Diese These wird in der Masterarbeit unter Einbezug der vorhandenen seriellen Quellen und der Ergebnisse aus neueren Forschungen kritisch beleuchtet und differenziert, indem der Zusammenhang zwischen der Zugehörigkeit zur politischen Führungsgruppe Berns – die Mitglieder des Grossen und Kleinen Rats – und der Mitgliedschaft in der Gesellschaft „zum Narren und Distelzwang“ systematisch untersucht und dabei insbesondere nach allfälligen Veränderungen im Zeitraum zwischen 1485 und 1535 gefragt wird. Die Untersuchung stützt sich dabei auf eine 134 Gesellschaftsmitglieder umfassende prosopographische Datenbank, in welcher nebst der Dauer der Gesellschaftsmitgliedschaft die Amtstätigkeit sowie weitere biografische und genealogische Informationen zu den jeweiligen Personen erfasst sind. Als Quellengrundlage dienen dabei hauptsächlich die ab 1462 jährlich überlieferten sogenannten „Stubenrodel“ der Gesellschaft „zum Narren und Distelzwang“, welche die Mitgliederlisten der Gesellschaft enthalten, sowie die seit 1485 jährlich überlieferten „Osterbücher“, welche die Besetzung der städtischen Ämter dokumentieren.
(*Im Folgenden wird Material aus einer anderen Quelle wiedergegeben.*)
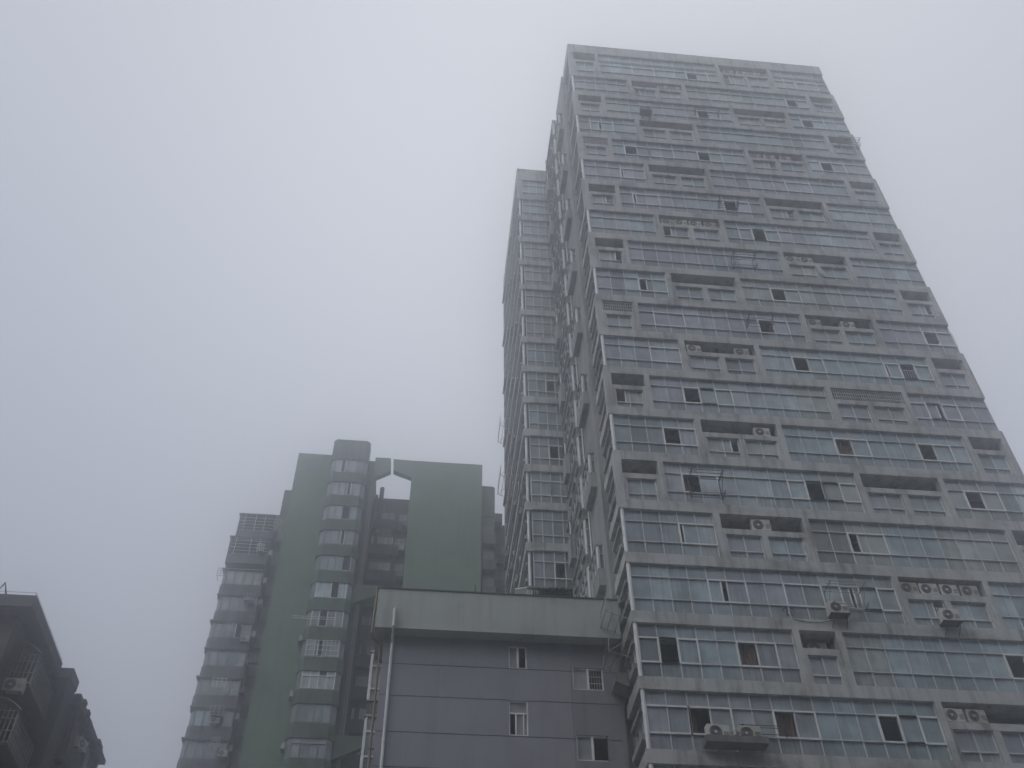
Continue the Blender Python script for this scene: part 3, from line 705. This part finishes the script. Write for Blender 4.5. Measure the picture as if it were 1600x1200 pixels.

Eine quantitative Auswertung der Amtstätigkeit der untersuchten Gesellschaftsmitglieder zeigt auf, dass im Untersuchungszeitraum der Anteil der Amtsträger aus der Gesellschaft „zum Narren und Distelzwang“ sowohl am Grossen als auch am Kleinen Rat deutlich abnahm. Insbesondere die Mailänderkriege und die Reformation hatten dabei deutlich erkennbare Auswirkungen auf die Amtstätigkeit der Gesellschaftsmitglieder. Eine genauere Untersuchung der Laufbahnen der einzelnen Amtsträger aus der Gesellschaft lässt zudem eine zunehmende „Polarisierung“ erkennen, insofern als die Gesellschaftsmitglieder gegen Ende des Untersuchungszeitraums entweder die wichtigsten städtischen Ämter – insbesondere das Schultheissenamt – besetzten oder aber „nur“ als Grossrat tätig waren. Diese Entwicklung lässt sich mit einer generellen Abnahme der in der Gesellschaft vertretenen Familien in Zusammenhang bringen, da innerhalb der einzelnen Kernfamilien in der Regel nur eine Person pro Generation einen Kleinratssitz oder ein höheres städtisches Amt anstrebte, während die übrigen Familienmitglieder höchstens in den Grossen Rat eintraten. Daraus folgt zugleich, dass trotz der geringen Zahl an Kleinräten aus der Gesellschaft „zum Narren und Distelzwang“ ein Grossteil der Gesellschaftsmitglieder über direkte informelle Einflussmöglichkeiten auf diese Amtsträger verfügte. Schliesslich finden sich unter denjenigen Gesellschaftsmitgliedern, die im Untersuchungszeitraum in keinem Amt nachgewiesen werden können, sowohl Vertreter ehemals aus dem Aargau stammender oder in Einfluss- bzw. Interessengebieten Berns begüterter (Adels-)Familien als auch zahlreiche Amtsträger aus der niederen ländlichen Verwaltung in den Berner Untertanengebieten. Diese Personen können als Teil einer erweiterten, ländlichen politischen Führungsgruppe betrachtet werden, wodurch zugleich die Bedeutung der städtischen Ämter als Indikator für „politische Bedeutung“ relativiert wird.
Insgesamt kann somit gezeigt werden, dass zwischen 1485 und 1535 zwar tatsächlich ein Rückgang der Amtsträger aus der Gesellschaft „zum Narren und Distelzwang“ stattfand, dieser aber nicht per se mit einem „politischen Bedeutungsverlust“ gleichgesetzt werden darf. Die Untersuchung stellt damit einen Anstoss zur Neubeurteilung der Rolle der Gesellschaft im städtischen Gefüge dar und soll, nicht zuletzt durch die Personendatenbank, zu deren weiteren Erforschung anregen.